The Coalition to Protect America’s National Parks is urging the House Natural Resource Committee to press Interior Secretary Doug Burgum on staffing, workforce threats, and erasing history and science in national parks during an upcoming hearing. Burgum will testify before the committee on Wednesday, May 13.
The Coalition, which is made up of more than 5,000 current, former, and retired employees and volunteers of the National Park Service, would like to see the committee question Burgum on staffing issues facing national parks across the country. Since the start of the second Trump administration, the National Park Service has lost nearly a quarter of its permanent staff, which is taxing operations at parks.
While park employees are needed to staff entrance gates and work with the public, the reality is that essential work happens behind the scenes too, notes the Coalition. Positions from IT specialists to scientists and planners have been cut, and these positions help ensure parks run smoothly. When parks lose these positions, maintenance is delayed, trails deteriorate, emergency responses move more slowly, and staff burnout increases.
"Without sufficient staffing, the National Park Service cannot fulfill its mission to protect and conserve our national treasures for generations to come," said Emily Thompson, executive director of the Coalition to Protect America’s National Parks. "Parks have now gone a year and a half with a fraction of needed personnel, forced to neglect essential work from wildlife monitoring to basic maintenance. This cannot go on much longer. Secretary Burgum must answer for this failure, and Congress should demand that this situation is rectified immediately."
The Coalition hopes the committee specifically questions Burgum on the number of positions eliminated, where those losses occurred, and how they are affecting park operations and public safety.
In addition to staffing issues, the Coalition is urging Congress to focus on the erasure of history at national park sites during the hearing. Signage and information related to slavery, climate change, Japanese internment, Native American history, LGBTQ+ history, and more have been removed from national parks across the United States.
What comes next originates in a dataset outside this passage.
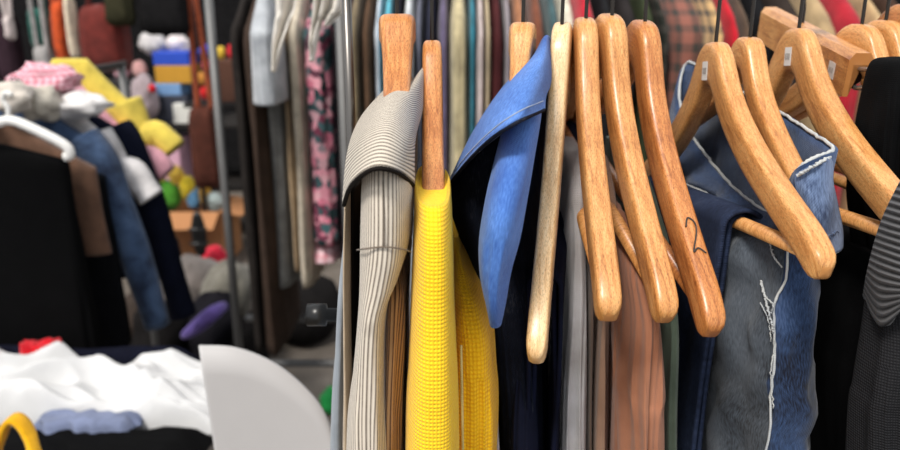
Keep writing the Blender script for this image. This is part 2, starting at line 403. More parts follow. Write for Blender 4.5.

The Coalition says that Congress should specifically ask Burgum to explain the cost of the orders to remove signage and other interpretive materials, how the erasure of history is in line with the mission of the National Park Service, and how doing so honors all of our nation’s history.
"Americans across the political spectrum believe in our parks, and want the government to protect them," said Thompson. "It is Congress’ job to stand up for the will of the people, and this is a crucial opportunity to do so. As Secretary Burgum is there on Wednesday to explain the proposed budget, members of Congress have the opportunity to hold him accountable and compel him to do better for our parks going forward."